■ **Dataset excerpt**
^^^^
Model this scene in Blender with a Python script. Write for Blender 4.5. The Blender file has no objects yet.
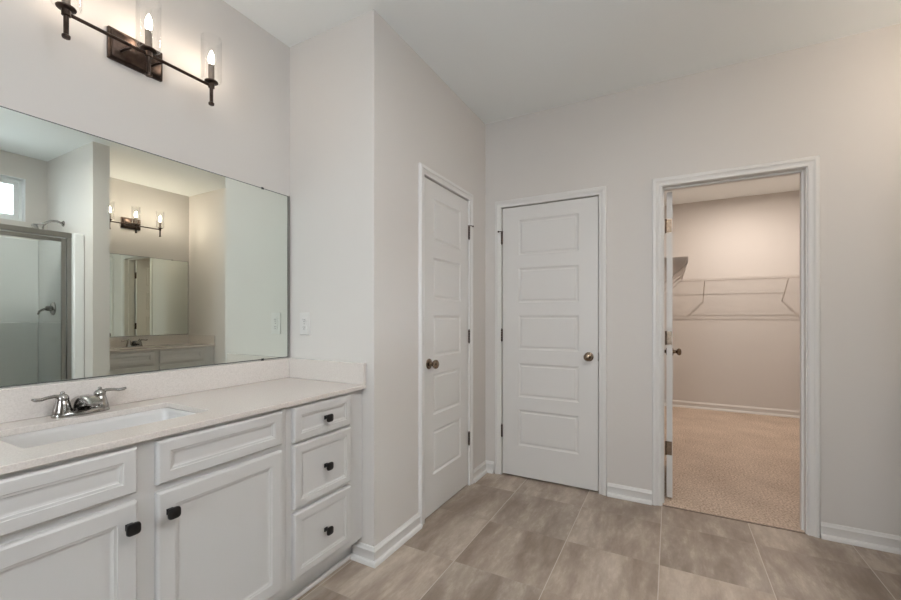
import bpy, bmesh, math, random
from mathutils import Vector, Matrix
random.seed(7)
scene = bpy.context.scene
COL = scene.collection
PI = math.pi

# ------------------------------------------------------------------ camera
YAW = 0.4957
cam_d = bpy.data.cameras.new('camera')
cam = bpy.data.objects.new('camera', cam_d)
COL.objects.link(cam)
cam.location = (-2.9404, -1.876, 1.2154)
cam.rotation_euler = (PI / 2, 0, YAW - PI / 2)
cam_d.sensor_width = 36.0
cam_d.lens = 406.763 / 901 * 36.0
cam_d.shift_y = 16.2 / 901
cam_d.clip_start = 0.02
scene.camera = cam

# ------------------------------------------------------------------ light + exposure
world = bpy.data.worlds.new('sky')
scene.world = world
world.use_nodes = True
wn = world.node_tree.nodes
wn['Background'].inputs['Color'].default_value = (0.88, 0.94, 1.0, 1)
wn['Background'].inputs['Strength'].default_value = 13.0
BULB = 23.0            # emission of the vanity lamp bulbs
DOME_FILL = 7.5         # watts of the added fill dome, out of view overhead
UPLIGHT_FILL = 9.0         # watts of the added uplight bowl, fill for ceiling and walls
CLOSET_LAMP = 9.5      # watts of the closet's small ceiling lamp
vs = scene.view_settings
vs.view_transform = 'Standard'
vs.look = 'None'
vs.gamma = 1.0
vs.use_curve_mapping = False
vs.exposure = 1.25
cy = scene.cycles
cy.use_denoising = True
cy.use_adaptive_sampling = False
cy.max_bounces = 14
cy.diffuse_bounces = 7
cy.glossy_bounces = 8
cy.transmission_bounces = 8
cy.transparent_max_bounces = 24
cy.sample_clamp_indirect = 3.0
cy.blur_glossy = 0.3

# ------------------------------------------------------------------ room sizes (metres)
H = 2.7204                      # ceiling
XR, YR = -1.3645, 0.598         # the linen closet's corner
WD = 3.47                       # room width
XN = -4.4                       # wall behind the camera

# ------------------------------------------------------------------ materials
def mat(name, col, rough=0.5, metal=0.0, spec=0.5, coat=0.0):
    m = bpy.data.materials.new(name)
    m.use_nodes = True
    b = m.node_tree.nodes['Principled BSDF']
    b.inputs['Base Color'].default_value = (*col, 1)
    b.inputs['Roughness'].default_value = rough
    b.inputs['Metallic'].default_value = metal
    b.inputs['Specular IOR Level'].default_value = spec
    b.inputs['Coat Weight'].default_value = coat
    return m

def N(m, t, **kw):
    n = m.node_tree.nodes.new(t)
    for k, v in kw.items():
        setattr(n, k, v)
    return n

def L(m, a, b):
    m.node_tree.links.new(a, b)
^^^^
Skip every picture and return the lines above from the top through the one that contains "behind the camera".

■ **Solution below**
Model this scene in Blender with a Python script. Write for Blender 4.5. The Blender file has no objects yet.
import bpy, bmesh, math, random
from mathutils import Vector, Matrix
random.seed(7)
scene = bpy.context.scene
COL = scene.collection
PI = math.pi

# ------------------------------------------------------------------ camera
YAW = 0.4957
cam_d = bpy.data.cameras.new('camera')
cam = bpy.data.objects.new('camera', cam_d)
COL.objects.link(cam)
cam.location = (-2.9404, -1.876, 1.2154)
cam.rotation_euler = (PI / 2, 0, YAW - PI / 2)
cam_d.sensor_width = 36.0
cam_d.lens = 406.763 / 901 * 36.0
cam_d.shift_y = 16.2 / 901
cam_d.clip_start = 0.02
scene.camera = cam

# ------------------------------------------------------------------ light + exposure
world = bpy.data.worlds.new('sky')
scene.world = world
world.use_nodes = True
wn = world.node_tree.nodes
wn['Background'].inputs['Color'].default_value = (0.88, 0.94, 1.0, 1)
wn['Background'].inputs['Strength'].default_value = 13.0
BULB = 23.0            # emission of the vanity lamp bulbs
DOME_FILL = 7.5         # watts of the added fill dome, out of view overhead
UPLIGHT_FILL = 9.0         # watts of the added uplight bowl, fill for ceiling and walls
CLOSET_LAMP = 9.5      # watts of the closet's small ceiling lamp
vs = scene.view_settings
vs.view_transform = 'Standard'
vs.look = 'None'
vs.gamma = 1.0
vs.use_curve_mapping = False
vs.exposure = 1.25
cy = scene.cycles
cy.use_denoising = True
cy.use_adaptive_sampling = False
cy.max_bounces = 14
cy.diffuse_bounces = 7
cy.glossy_bounces = 8
cy.transmission_bounces = 8
cy.transparent_max_bounces = 24
cy.sample_clamp_indirect = 3.0
cy.blur_glossy = 0.3

# ------------------------------------------------------------------ room sizes (metres)
H = 2.7204                      # ceiling
XR, YR = -1.3645, 0.598         # the linen closet's corner
WD = 3.47                       # room width
XN = -4.4                       # wall behind the camera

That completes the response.